Textbook bills aim to lower student costs as tuition rises

Melissa Ayala

This legislative session, students can keep their eyes on two higher education bills that could significantly alter how much textbooks cost in the coming semesters.

UT alumni Rep. Jose Lozano, D-Kingsville, proposed a bill that would exempt textbooks from the required 8.25 percent sales tax. The bill, if passed, could take effect July 1.

“I remember how much I’d pay for books,” Lozano said. “At that time it was $400-$500 a semester, and I remember how a portion of that was to sales tax.”

The National Association of College Stores estimates the annual average sales of textbooks to be $667. In Texas, the semester average alone is $500, according to the association.
Nineteen other states have some form of sales tax exemption for textbooks.

Lozano said removing sales tax would cost students $45 million less per year. House and Senate budget recommendations proposed cuts to higher education funding, including eliminating some TEXAS Grant funding.

“Tuition is going to increase and because of that I’m trying to find ways to save students money,” he said. “Students will get less financial aid. Anything helps.”

Sen. Judith Zaffirini, D-Laredo, and Rep. Eddie Lucio III, D-San Benito, proposed a single textbook tax-free day last session, but that bill did not pass.

“It will be more accepted than previous sessions because this session we face the second largest budget shortfall in the country,” Lozano said. “I want to help those students who will be on the receiving end of [budget] cuts.”

Lozano expects to file another textbook bill by March that could facilitate a full transition from traditional textbooks to eBooks by 2020.

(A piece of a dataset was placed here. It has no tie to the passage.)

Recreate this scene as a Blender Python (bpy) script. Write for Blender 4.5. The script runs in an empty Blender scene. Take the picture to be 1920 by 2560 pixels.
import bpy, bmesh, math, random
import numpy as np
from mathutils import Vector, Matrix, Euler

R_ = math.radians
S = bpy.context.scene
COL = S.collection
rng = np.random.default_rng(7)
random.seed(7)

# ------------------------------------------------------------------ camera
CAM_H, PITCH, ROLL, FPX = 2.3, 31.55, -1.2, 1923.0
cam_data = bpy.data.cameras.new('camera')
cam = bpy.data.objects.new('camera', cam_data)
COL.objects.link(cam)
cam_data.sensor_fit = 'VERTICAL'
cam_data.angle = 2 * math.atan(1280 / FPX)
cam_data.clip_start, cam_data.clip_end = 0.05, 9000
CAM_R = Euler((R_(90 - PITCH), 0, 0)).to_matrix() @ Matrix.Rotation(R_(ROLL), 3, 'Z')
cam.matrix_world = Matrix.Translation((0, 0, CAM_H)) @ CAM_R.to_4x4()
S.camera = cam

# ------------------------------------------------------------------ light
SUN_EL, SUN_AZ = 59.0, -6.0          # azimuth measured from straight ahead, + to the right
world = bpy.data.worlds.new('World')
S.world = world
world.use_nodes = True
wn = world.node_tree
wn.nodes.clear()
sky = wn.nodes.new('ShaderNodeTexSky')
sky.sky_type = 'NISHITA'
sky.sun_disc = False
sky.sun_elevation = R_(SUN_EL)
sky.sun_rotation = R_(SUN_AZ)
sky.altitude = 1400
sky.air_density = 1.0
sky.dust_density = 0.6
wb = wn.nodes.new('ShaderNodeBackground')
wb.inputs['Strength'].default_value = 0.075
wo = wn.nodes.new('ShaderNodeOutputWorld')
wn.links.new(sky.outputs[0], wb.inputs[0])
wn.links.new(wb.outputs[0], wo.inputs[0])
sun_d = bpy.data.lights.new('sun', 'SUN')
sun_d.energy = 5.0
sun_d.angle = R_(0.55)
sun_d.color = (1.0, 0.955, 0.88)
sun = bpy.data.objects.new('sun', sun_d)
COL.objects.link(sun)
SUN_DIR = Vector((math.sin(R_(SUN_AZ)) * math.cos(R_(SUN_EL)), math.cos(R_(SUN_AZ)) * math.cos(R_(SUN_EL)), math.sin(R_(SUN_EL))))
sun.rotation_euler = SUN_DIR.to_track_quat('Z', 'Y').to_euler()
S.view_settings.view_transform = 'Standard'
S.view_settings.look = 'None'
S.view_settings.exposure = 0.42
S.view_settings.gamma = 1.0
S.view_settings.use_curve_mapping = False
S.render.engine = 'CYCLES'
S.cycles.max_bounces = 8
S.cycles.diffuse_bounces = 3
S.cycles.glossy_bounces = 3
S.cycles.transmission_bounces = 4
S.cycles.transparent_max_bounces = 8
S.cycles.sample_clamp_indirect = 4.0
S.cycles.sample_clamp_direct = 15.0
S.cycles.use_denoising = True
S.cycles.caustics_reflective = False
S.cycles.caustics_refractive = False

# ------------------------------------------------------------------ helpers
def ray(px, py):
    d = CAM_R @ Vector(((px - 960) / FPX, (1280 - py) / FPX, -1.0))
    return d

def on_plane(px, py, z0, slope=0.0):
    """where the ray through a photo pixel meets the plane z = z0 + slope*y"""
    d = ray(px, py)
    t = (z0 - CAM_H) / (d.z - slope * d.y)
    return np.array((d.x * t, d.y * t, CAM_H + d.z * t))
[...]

Rep. Dan Branch, R-Dallas, also proposed a bill that would mandate textbook sellers affiliated the University to post book information and prices prior to students’ registration times.

Since the last session, in 2009, the federal Higher Education Opportunity Act went into effect, lowering costs of course materials and allowing transparency of prices from publishers and universities. Branch’s bill would align state law with the federal statute.

“The point of this bill is to put out more information about books, options for content and prices in a timely fashion so that students can make choices about course selection,” he said. “It’s really about giving more flexibility to students.”

Leon Long, a geology professor, requires his students to purchase a paperback textbook he authored which includes lab manual and course material in one book. Under Branch’s bill, publishers would be required to sell bundles in individual parts, allowing students to decide what they want to purchase.

“Geology 303 is both lecture and lab, the [textbook] pages are perforated so you do homework, fill it in, tear the pages for grading, thereby ruining the textbook for resale,” he said.

Long said textbooks are chosen by professors according to how well it goes with lecture material, often regardless of price which the publisher sets.

“Suppose the publisher were required to print separate copies of textbook and workbook, as a professor I would be bound to choose both because one complements the other,” Long said. “The student would have to buy separate books and pay a lot more.”

Long’s colleague, geology professor Laurie Duncan also teaches an Austin Community College course that requires two separate books.

“The textbook costs [ACC] students $75 — we use an additional lab manual which is $90,” she said. “It seems to me like spirit of the bill is nice but the reality of it is publishers are going to find a way to make it expensive for students unless there is somebody like Dr. Long who offers both items in one book for about $100.”